→ What the task requires:
Reproduce exactly the lines below, from the first through the one containing "struct(jb.build('trim_3', 'trim'))", and nothing more.

· · · · · · ·

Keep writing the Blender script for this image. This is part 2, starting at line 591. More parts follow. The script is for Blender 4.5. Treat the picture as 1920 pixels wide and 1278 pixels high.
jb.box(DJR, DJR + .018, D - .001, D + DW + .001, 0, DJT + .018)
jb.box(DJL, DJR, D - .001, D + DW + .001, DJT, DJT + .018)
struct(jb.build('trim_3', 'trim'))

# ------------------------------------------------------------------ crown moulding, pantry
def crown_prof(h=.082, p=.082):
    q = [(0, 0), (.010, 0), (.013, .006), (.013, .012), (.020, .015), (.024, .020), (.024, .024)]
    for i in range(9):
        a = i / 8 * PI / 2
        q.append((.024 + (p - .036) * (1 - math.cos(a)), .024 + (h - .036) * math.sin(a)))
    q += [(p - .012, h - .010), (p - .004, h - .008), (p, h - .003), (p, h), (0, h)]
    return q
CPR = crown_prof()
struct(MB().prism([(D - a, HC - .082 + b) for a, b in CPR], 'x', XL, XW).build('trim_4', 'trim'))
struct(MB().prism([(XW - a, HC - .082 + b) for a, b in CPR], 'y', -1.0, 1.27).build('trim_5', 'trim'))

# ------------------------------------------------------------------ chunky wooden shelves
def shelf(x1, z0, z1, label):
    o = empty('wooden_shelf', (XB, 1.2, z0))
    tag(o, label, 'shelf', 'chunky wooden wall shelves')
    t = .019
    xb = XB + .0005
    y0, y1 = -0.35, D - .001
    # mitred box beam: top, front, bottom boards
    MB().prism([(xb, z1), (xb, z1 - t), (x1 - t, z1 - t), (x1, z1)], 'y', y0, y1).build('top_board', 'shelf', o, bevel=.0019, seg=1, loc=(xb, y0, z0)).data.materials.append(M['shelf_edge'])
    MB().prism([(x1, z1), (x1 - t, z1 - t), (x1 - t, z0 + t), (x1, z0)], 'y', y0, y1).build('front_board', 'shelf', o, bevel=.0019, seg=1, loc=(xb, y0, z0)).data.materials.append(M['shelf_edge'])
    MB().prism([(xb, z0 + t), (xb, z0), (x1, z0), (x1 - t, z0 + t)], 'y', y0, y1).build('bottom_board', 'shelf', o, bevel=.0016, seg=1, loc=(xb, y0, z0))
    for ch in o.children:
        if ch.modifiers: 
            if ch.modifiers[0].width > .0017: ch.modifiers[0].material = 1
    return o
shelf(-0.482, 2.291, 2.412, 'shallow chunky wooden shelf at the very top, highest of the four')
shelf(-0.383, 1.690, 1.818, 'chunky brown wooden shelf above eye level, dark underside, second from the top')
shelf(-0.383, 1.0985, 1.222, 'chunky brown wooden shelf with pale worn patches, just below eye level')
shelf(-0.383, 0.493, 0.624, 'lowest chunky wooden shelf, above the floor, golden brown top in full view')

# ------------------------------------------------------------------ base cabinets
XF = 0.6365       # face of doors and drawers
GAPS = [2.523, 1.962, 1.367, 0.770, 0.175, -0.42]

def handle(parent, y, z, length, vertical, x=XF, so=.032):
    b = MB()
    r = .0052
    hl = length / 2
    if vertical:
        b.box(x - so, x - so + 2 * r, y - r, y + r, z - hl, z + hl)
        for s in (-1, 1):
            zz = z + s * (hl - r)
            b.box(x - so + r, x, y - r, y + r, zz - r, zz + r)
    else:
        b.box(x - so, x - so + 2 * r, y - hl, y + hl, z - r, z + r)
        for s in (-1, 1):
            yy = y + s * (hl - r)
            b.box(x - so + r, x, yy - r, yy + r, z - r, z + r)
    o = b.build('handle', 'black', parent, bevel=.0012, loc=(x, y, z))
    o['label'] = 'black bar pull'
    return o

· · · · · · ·

→ Answer to the exercise:
Keep writing the Blender script for this image. This is part 2, starting at line 591. More parts follow. The script is for Blender 4.5. Treat the picture as 1920 pixels wide and 1278 pixels high.
jb.box(DJR, DJR + .018, D - .001, D + DW + .001, 0, DJT + .018)
jb.box(DJL, DJR, D - .001, D + DW + .001, DJT, DJT + .018)
struct(jb.build('trim_3', 'trim'))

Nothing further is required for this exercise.